Count the lines containing "Blender". Give the number alone.
━━━ Data to process ━━━
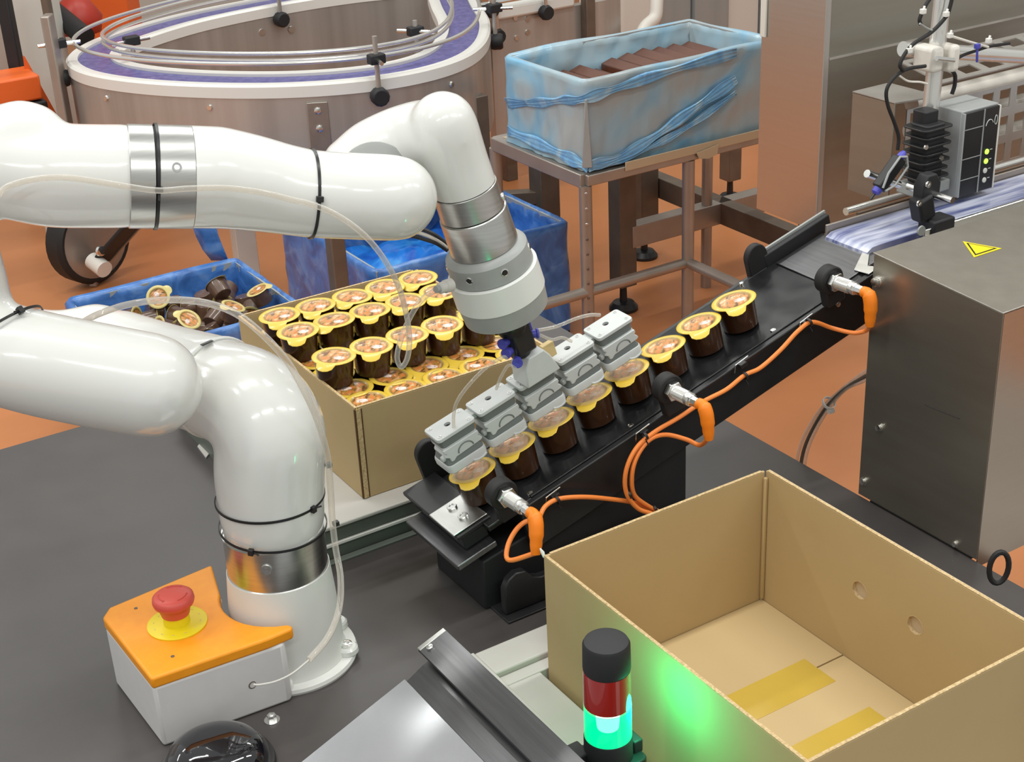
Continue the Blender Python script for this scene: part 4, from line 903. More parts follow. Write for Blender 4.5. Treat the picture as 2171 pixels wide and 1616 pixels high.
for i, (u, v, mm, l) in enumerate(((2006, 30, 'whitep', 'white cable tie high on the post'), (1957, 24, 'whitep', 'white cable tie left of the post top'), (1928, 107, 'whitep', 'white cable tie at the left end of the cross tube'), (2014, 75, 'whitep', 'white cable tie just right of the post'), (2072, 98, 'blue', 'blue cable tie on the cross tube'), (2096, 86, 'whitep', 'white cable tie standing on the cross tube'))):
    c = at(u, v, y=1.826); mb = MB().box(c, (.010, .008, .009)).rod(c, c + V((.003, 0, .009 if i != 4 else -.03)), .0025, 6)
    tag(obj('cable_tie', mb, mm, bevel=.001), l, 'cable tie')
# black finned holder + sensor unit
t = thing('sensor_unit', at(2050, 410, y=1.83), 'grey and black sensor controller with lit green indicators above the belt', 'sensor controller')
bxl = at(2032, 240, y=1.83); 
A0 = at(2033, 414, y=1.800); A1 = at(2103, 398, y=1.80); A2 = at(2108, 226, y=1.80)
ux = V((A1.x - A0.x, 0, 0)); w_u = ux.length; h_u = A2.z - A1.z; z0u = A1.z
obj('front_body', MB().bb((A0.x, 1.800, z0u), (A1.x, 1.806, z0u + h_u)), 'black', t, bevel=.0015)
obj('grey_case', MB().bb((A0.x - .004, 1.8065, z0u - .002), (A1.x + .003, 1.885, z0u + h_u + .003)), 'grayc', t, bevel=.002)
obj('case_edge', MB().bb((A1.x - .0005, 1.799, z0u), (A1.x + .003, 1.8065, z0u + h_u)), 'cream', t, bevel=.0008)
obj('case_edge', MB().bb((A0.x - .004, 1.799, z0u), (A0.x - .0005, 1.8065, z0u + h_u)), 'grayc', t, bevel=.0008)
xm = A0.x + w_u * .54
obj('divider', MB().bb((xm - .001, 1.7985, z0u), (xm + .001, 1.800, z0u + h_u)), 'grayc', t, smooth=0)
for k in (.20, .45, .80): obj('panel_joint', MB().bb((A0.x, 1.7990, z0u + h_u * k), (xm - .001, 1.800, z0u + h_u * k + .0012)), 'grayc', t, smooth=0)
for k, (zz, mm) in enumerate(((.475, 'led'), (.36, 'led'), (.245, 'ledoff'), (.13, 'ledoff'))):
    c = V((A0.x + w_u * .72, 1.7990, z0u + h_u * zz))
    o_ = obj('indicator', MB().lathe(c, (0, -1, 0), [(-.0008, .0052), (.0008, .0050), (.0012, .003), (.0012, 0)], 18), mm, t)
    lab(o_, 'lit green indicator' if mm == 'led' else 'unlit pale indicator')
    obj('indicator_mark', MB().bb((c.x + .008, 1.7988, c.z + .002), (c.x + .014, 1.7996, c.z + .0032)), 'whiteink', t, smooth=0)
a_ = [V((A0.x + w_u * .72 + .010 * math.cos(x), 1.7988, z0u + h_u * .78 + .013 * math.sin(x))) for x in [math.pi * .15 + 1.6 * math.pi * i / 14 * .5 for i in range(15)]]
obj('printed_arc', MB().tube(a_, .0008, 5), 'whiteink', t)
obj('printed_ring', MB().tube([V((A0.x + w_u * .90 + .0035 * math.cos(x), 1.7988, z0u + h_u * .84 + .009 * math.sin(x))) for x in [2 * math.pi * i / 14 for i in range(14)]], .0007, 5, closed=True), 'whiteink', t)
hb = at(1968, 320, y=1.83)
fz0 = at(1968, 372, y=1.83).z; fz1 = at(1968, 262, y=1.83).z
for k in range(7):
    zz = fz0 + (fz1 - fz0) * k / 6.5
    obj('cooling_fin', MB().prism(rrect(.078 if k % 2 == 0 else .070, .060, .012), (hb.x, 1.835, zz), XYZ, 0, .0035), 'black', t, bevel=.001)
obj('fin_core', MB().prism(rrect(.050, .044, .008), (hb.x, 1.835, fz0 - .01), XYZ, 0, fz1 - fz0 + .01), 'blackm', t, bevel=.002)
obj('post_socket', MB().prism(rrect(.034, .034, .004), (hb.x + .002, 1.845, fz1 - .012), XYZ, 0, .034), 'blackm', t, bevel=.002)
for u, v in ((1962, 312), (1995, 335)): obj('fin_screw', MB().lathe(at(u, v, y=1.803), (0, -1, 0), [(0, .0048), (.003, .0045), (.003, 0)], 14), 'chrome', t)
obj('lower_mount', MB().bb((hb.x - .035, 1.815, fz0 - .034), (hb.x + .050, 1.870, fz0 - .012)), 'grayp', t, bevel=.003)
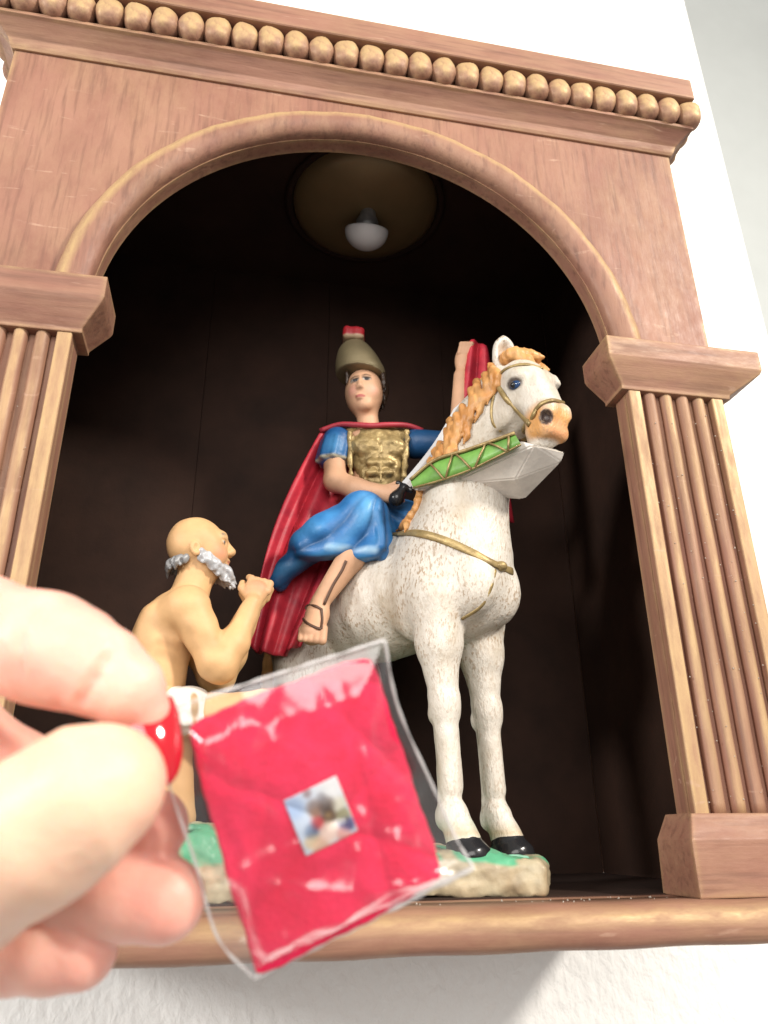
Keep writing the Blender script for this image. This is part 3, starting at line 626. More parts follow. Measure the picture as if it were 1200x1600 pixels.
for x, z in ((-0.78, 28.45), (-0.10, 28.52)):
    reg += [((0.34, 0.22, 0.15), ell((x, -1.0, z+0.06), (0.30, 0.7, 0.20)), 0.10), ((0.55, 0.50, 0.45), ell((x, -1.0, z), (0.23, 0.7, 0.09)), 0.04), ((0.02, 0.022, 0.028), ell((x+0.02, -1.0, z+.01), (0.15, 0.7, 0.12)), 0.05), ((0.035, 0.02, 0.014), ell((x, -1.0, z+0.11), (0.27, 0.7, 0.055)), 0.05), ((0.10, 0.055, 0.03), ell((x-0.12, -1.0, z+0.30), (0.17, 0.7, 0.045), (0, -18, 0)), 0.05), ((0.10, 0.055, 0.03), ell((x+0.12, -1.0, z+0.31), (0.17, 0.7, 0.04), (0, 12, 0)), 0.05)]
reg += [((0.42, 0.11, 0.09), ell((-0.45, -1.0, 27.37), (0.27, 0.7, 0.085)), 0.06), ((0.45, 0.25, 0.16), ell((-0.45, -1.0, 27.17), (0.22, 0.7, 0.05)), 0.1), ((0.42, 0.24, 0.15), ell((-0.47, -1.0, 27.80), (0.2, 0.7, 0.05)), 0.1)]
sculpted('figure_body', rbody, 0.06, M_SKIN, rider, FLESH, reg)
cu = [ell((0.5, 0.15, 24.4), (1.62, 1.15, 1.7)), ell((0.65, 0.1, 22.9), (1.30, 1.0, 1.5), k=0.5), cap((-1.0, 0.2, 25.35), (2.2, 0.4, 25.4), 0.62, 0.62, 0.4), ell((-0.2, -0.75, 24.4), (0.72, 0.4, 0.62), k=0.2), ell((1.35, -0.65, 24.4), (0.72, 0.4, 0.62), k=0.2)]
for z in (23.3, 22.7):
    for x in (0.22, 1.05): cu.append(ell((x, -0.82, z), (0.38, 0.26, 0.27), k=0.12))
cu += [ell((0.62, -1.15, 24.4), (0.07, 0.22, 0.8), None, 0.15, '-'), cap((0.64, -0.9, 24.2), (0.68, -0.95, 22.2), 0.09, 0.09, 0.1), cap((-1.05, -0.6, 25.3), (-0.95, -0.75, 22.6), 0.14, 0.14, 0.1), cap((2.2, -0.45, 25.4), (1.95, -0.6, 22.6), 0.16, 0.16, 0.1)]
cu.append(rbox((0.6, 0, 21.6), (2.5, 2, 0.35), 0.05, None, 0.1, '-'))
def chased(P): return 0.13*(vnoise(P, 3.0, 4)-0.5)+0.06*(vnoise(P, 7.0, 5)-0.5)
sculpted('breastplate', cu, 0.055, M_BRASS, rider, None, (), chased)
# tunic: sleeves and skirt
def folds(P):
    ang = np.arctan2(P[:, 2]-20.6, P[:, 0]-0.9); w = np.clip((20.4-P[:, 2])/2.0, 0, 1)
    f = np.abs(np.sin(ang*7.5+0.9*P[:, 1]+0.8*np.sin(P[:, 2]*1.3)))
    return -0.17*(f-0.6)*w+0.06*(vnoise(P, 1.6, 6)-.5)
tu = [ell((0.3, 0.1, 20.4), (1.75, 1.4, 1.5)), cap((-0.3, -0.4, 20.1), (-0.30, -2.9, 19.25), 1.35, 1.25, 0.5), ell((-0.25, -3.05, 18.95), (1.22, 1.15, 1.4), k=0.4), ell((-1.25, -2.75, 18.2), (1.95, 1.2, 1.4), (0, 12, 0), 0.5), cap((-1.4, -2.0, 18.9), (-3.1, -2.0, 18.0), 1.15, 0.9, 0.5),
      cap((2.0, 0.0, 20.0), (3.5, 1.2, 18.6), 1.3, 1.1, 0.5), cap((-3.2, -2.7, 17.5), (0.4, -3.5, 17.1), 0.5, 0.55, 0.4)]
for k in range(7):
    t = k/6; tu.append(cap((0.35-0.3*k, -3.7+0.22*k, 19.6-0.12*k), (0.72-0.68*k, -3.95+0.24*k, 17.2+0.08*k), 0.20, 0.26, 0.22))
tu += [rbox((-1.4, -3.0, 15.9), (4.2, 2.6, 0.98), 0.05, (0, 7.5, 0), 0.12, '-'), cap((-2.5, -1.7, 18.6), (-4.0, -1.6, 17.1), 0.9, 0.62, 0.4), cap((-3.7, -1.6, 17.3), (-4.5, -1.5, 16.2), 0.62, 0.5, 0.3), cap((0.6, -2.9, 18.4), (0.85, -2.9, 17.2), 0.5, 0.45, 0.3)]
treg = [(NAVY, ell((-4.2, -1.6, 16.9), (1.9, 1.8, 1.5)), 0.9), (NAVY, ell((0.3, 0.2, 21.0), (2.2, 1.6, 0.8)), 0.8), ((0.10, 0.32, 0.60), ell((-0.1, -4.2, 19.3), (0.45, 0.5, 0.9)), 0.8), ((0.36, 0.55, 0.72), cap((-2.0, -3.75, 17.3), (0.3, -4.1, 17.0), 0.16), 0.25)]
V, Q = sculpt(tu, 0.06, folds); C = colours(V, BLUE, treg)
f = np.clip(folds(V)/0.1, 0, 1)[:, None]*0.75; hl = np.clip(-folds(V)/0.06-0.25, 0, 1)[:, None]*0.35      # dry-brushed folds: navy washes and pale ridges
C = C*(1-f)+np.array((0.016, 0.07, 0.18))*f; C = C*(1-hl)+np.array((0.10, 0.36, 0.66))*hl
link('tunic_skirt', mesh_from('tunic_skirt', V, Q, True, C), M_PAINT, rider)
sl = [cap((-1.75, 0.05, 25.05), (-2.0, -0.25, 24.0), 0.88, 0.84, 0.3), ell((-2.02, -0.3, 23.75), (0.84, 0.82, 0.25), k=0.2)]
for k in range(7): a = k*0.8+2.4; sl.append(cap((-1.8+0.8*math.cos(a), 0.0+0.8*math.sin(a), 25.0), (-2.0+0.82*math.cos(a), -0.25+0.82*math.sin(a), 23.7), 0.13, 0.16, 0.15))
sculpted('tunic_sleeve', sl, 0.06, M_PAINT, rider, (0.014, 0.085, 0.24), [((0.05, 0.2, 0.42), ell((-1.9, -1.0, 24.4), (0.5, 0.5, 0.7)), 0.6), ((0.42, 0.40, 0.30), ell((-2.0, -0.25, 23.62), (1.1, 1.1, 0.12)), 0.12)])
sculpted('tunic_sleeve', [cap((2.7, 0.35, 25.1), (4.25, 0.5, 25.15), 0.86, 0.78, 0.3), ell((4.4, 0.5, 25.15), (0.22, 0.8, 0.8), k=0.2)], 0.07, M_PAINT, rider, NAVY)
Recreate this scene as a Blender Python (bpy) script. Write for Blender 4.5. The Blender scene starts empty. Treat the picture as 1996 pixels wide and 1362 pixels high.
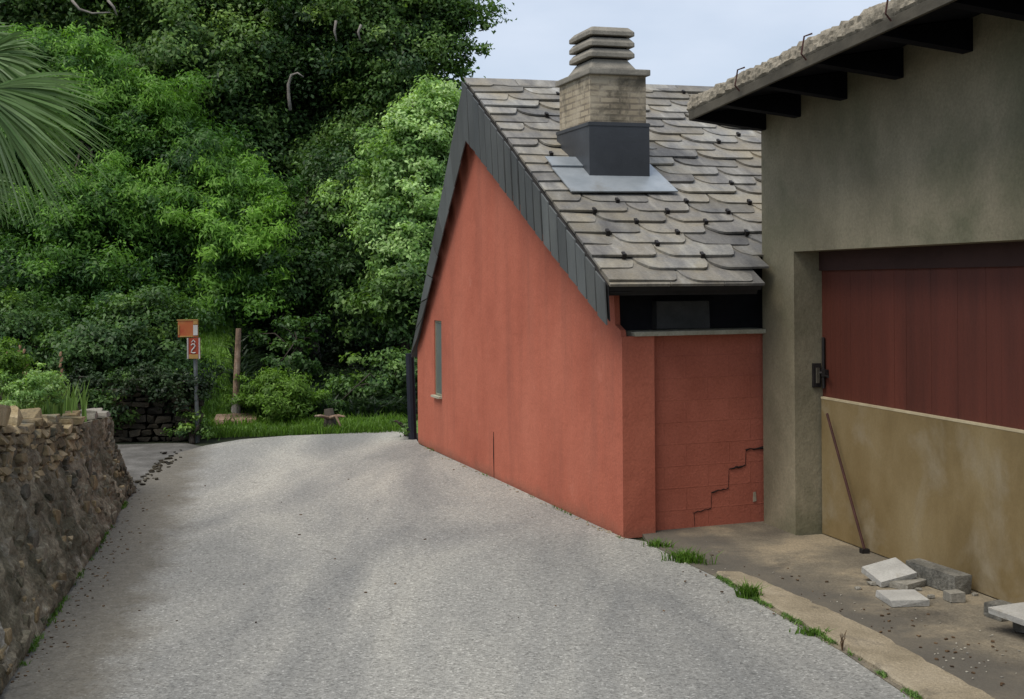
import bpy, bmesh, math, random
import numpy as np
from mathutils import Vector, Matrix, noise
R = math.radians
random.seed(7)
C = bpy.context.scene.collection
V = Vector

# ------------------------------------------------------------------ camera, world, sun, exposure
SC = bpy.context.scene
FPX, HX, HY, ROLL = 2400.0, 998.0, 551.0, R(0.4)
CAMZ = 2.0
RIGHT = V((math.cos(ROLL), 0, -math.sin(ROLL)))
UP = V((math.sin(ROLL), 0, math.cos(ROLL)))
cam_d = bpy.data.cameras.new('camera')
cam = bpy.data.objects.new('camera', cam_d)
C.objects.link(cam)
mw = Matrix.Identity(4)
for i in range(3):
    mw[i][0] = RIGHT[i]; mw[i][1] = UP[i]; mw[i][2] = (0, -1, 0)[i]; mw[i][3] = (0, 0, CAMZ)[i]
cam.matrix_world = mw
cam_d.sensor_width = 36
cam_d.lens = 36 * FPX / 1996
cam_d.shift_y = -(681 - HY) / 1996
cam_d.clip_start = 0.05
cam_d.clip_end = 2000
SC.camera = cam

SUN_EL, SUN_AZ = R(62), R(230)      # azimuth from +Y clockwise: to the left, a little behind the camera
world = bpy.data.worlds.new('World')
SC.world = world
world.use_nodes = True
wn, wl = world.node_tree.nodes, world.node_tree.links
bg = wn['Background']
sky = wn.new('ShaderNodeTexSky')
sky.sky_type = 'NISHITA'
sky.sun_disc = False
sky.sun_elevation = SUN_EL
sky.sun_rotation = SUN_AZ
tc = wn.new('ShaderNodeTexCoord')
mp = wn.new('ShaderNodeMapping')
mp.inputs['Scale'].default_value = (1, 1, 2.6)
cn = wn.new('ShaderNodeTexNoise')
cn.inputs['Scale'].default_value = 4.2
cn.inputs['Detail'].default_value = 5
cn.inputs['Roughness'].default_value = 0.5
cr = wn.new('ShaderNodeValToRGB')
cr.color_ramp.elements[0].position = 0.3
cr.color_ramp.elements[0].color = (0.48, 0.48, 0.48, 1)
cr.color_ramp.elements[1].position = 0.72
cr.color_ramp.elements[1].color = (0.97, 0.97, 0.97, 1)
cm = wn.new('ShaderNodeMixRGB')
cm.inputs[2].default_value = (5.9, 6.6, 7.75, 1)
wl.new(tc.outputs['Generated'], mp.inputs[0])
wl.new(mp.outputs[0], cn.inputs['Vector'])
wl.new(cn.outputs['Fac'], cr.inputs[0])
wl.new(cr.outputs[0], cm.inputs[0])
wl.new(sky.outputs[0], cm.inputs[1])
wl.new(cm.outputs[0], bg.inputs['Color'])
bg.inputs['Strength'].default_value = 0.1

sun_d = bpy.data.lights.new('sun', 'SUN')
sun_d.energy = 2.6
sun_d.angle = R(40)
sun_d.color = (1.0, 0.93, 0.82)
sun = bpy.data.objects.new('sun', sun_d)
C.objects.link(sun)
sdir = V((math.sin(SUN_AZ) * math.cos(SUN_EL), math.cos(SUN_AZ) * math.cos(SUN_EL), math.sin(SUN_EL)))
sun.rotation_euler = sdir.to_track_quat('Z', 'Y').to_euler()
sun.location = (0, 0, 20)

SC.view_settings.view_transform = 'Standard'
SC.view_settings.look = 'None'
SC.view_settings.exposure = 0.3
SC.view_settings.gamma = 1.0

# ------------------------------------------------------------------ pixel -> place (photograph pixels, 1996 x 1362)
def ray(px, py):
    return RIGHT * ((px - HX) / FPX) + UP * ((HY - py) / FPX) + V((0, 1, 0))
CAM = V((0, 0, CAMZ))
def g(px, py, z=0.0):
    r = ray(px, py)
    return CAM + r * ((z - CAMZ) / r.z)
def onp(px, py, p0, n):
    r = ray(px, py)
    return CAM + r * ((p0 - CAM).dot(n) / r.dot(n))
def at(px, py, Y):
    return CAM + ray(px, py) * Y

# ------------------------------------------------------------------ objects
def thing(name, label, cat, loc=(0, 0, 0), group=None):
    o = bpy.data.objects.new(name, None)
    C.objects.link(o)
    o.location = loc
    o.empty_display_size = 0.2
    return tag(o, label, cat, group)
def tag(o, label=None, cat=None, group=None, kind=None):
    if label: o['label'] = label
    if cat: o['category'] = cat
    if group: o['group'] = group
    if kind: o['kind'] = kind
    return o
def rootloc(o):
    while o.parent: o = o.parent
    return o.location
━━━
→ Worked answer
3